Teesside being ‘left behind’, says investor

andy preston

A multi-millionaire former billion pound hedge fund manager is warning that Teesside is being left dangerously behind other areas of the UK when it comes to investing to businesses.

Businessman Andy Preston is calling for the appointment of an ‘investment guru’ for Teesside as he claims says that local businesses are not getting the financial backing they need.

Former Middlesbrough mayoral candidate Mr Preston said: “I can think of three excellent candidates for the role who would do an amazing job,” before adding: “Definitely not me though! I am too busy with other projects right now.”

He made the announcement after almost trebling his investment in the buy-out of Teesside internet firm, Thap.

Three years after investing in Wynyard-based Thap, Mr Preston has sold his original £70,000 investment in the software development specialists for £190,000.

But he warned that there are not enough similar success stories on a local level and called on Stockton South MP James Wharton, the Northern Powerhouse minister, to take action.

“Teesside is losing ground while areas like Tyneside are building international reputations for enterprise and energy,” he said.

“They’re beating Teesside hands down for jobs and prosperity. We need to put that right – fast!

“What James Wharton, as a government minister, needs to do is to help establish a Teesside forum, led by a true expert in the field, dedicated to bringing together local investors and firms that can take off if they get a cash injection.

“I love playing a part in helping Teesside business to grow and hire staff. Thap are so successful that they now have many staff based in Dubai as well as locally.”

Mr Preston, who runs several businesses and charities in Middlesbrough’s Boho Zone, also has investments in a number of other successful Teesside start-ups.

“This certainly wasn’t my biggest investment or my most successful,” he continued. “But it’s a great illustration of just what can be achieved for Teesside businesses. We just need more local backing.”

Now he wants to see Mr Wharton take steps to ensure Teesside isn’t left permanently behind when it comes to local business investment.

He said: “While I’m pleased that local politicians are making the right noises about local investment, the truth is that politicians and public sector employees are never going to change Teesside.

“There’s a real chance to create jobs and prosperity on Teesside if we get this right. I’m confident that thousands of jobs could be created on Teesside over the next decade but right now we’re missing out – and time is running out.
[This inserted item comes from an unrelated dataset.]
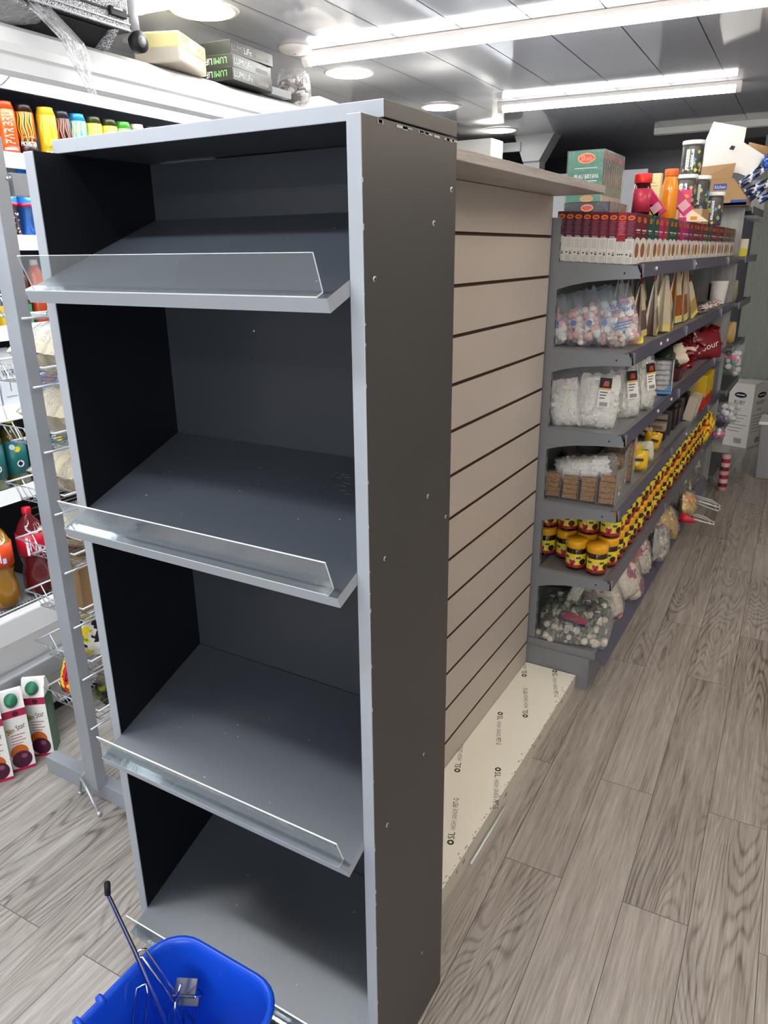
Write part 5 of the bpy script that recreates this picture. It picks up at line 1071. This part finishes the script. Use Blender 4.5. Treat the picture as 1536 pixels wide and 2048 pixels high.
def loose(lab, x, y, z, cols, w_, h_, t_, rot, seed, cat='bag', group='loose bags on the base deck', fm=None):
    t = thing('clear_bag', lab, cat, (x, y, z), rot, group)
    def mf(u, v): return cols[int(abs(noise.noise(Vector((u * 1.6 + seed, v * 2.2, seed * 2.0)))) * 1.9 * len(cols)) % len(cols)]
    b = MB(); pillow(b, w_ * .92, h_ * .9, t_ * .85, mf, seed, .012, nu=26, nv=28); b.build('contents', t)
    b = MB(); pillow(b, w_, h_, t_, fm or M_FILM, seed + 5, .014, nu=22, nv=24); b.build('film', t)
loose('milky bag with pink band behind the green sweets', -.60, 2.80, ZB, [WB, WB, WB, PKB], .20, .16, .11, (-.5, .1, .9), 3)
loose('white twisted bag top standing up under the fifth shelf', -.73, 2.68, ZB + .06, [WB], .05, .17, .03, (.1, .35, .2), 6)
loose('rounded clear bag with red corner bulging over the rail', -.57, 3.02, ZB, [WB, WB, RB, paint('#28406e', .3)], .20, .20, .13, (-.35, .15, 1.1), 11)
DK2 = mat('dim_bag', '#57463c', .5, var=.4, vscale=20)
loose('dim brown bag behind the red-cornered one', -.68, 3.18, ZB, [DK2, WB], .2, .2, .11, (-.2, 0, .8), 13)
loose('pale paper-like bag sagging over the deck edge', -.575, 3.32, ZB, [WB, WB, WB, RB], .16, .19, .08, (-.25, .1, 1.2), 17, fm=M_FILM2)
loose('clear crumpled bag hanging beyond the price rail', -.530, 3.50, ZB + .02, [mat('grey_film_fill', '#8d8a82', .4), WB, WB], .15, .16, .07, (-.1, .15, 1.35), 21, fm=M_FILM2)
loose('bag of brown and red pieces under the hanging clear one', -.58, 3.66, ZB, [paint('#8a5038', .4), WB, paint('#a83a2c', .35)], .17, .17, .09, (-.3, 0, 1.1), 25)
loose('gold and brown foil bag on the base deck', -.55, 3.86, ZB, [M_GOLD, paint('#6b4a24', .3), M_GOLD], .17, .17, .10, (-.3, .1, 1.2), 29)
loose('orange and gold foil top further along the deck', -.50, 4.12, ZB + .06, [M_GOLD, M_OR, paint('#d0c8a0', .25)], .13, .13, .08, (-.2, .2, 1.2), 35)
loose('dark bag in the shadow at the back of the base deck', -.70, 3.9, ZB, [DK2], .22, .2, .12, (-.2, 0, .8), 37)
b = MB(); b.lathe([(.026, 0), (.024, .03), (.008, .075), (.002, .09)], paint('#c01f34', .25), 16, M=Matrix.Rotation(1.75, 4, 'Y')); tag(b.build('red_cone_packet', loc=(-.52, 4.0, ZB + .08)), 'small red cone-shaped packet poking over the base rail', 'packet')
for k, (y, z, rz) in enumerate(((4.22, .19, .1), (4.50, .20, -.2), (4.42, .235, .0))):
    t = thing('cable_coil', 'looped bundle of white cable ties, %s of the three sticking out over the aisle' % ['nearest', 'farthest', 'topmost'][k], 'cable bundle', (-.56, y, z), (0, .15, rz), 'white looped bundles at the base')
    for q in range(4):
        b = MB(); wd = .028 + .006 * q; L_ = .16 + .01 * q
        b.tube([(0, -wd, .004 * q), (L_ * .7, -wd * 1.1, .004 * q), (L_, -wd * .4, .0), (L_, wd * .4, -.0), (L_ * .7, wd * 1.1, .003 * q), (0, wd, .003 * q)], .0035, M_PAPER if q % 2 else M_INK2, 6); b.build('loop', t)
for k in range(4): loose('dim bag far along the base deck, %s past the cable bundles' % ORD[k], -.62, 4.35 + k * .2, ZB, [DK2, WB if k % 2 else DK2], .2, .2, .12, (-.2, 0, .9), 50 + k)
# things hanging past the far end, on clip strips
TC = [paint('#d8d8d8', .2, coat=.5), paint('#3f9a5a', .3), paint('#d86aa8', .3), paint('#e0d848', .3), paint('#3a4a7e', .3), M_FILM2, paint('#c8c8d0', .2), paint('#1c1c20', .3)]
for k, (x, y, z, s, cols, lab) in enumerate(((-.50, 5.32, .82, (.06, .04, .085), [TC[0], TC[2], TC[3], TC[0], TC[1]], 'pack of pastel plastic toys hanging just left of the ribbed panel'), (-.50, 5.24, .52, (.07, .04, .06), [TC[4], TC[0], TC[1], TC[7], paint('#6a4a8e', .3), TC[0]], 'pack of blue, green and white toys hanging in front of the tall white box'), (-.50, 5.10, .44, (.035, .03, .035), [TC[2], TC[2], paint('#c02a80', .3), TC[0]], 'small magenta flower-like toy below the blue ones'))):
    t = thing('hanging_toy_pack', lab, 'toy pack', (x, y, z), 0, 'toy packs hanging at the end of the run')
    b = MB(); lumps(b, s[0] * 2, s[2] * 2, s[1] * 2, cols, 26 if k < 2 else 9, .022 if k < 2 else .018, 60 + k); b.build('toys', t)
    b = MB(); pillow(b, s[0] * 2.3, s[2] * 2.3, s[1] * 2.2, M_FILM, 60 + k, .008); b.build('clear_pack', t)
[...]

“To put that right, we need experts, not bureaucrats. We need an appointed expert with genuine first-hand experience and passion for investment.

“At the same time, I am certain more companies would consider relocating to Teesside if they knew there was an infrastructure for Teesside here.

“There are people out there with money and there are people and firms out there who need money. It’s not a role for me, but someone needs to be appointed to bring that together and make it all happen.”

The Middlesbrough-born entrepreneur, who has also invested in Middlesbrough firms SocialRel8, experts in customer service software solutions, fast-growing teaching programme Sound Training and 3D animation specialists Animmersion, believes more wealthy individuals need to step forward to boost businesses.

“Certainly small business owners need to learn how and where to ask for money but more importantly local people who have money need to show local patriotism, step forward and make intelligent investments,” he said.

“There are high risks with new companies, of course, but there are also potentially high rewards for those who invest in our talented young business people.

“My message to those who are fortunate enough to have money is to stop squirreling it away and start investing.

“Investment is needed to fuel creativity and encourage a culture of innovation. We have some brilliant talent on Teesside but these people and their young businesses need backing financially.”